Romney is not a villain. He is merely a man who is a product of the breadth of his worldview, his 'bubble,' if you will. He is informed by what he knows, and what he knows tells him that helpless people, if given a map, can climb out from destitution and make their own way.

In a sense, I find much of this to be true. I think the Mitt Romney who governed Massachusetts was a more pragmatic (yet soulless, cold, crass and lacking in empathy, as any experienced harvester/efficiency expert will be) in his managerial approach to balancing welfare with personal responsibility. The man who stands before me now, this candidate Mitt, is someone whose platform, whose party, whose running mate has taken such an extreme bent on social and collectivist welfare and such an intransigent bent on revenue, that I cannot in good conscious stand behind it.
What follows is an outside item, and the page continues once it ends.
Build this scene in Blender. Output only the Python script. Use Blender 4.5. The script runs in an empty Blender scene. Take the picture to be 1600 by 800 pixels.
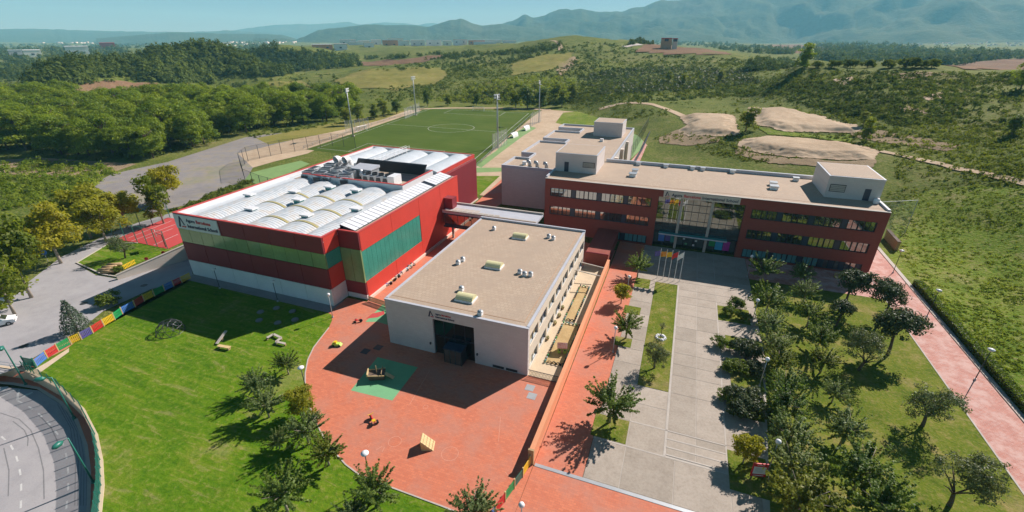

I get the feeling that these two men - Romney and Obama - are bureaucrats whose empathy chips have either malfunctioned or been poorly installed. There are two other candidates - Gary Johnson and Bill Clinton, one who is being ignored by mainstream media and the other who is legally unable to run for the highest office - who, I think, have tapped into peoples sense that yes, they are weary and tired. Yes, they are hurting and outraged and nervous about the future of this country. Their voices resonate in the minds of voters (and in Johnson's case, in the minds of voters who have been informed of his existence) far better our two official challengers.

And yes, I do think Hillary Clinton should run in 2016, regardless of who wins in November. I think it's about time we had a woman in the White House. She's a better candidate now than she ever was in 2008, and with her foreign policy experience, and her well-liked husband, she's probably the party's best best in four years.

Until then, try to catch a nap from all of this madness. God knows I will. Grab a beer or a soda or whatever and kick your feet up, and meditate on whatever you damn well please. You've earned it.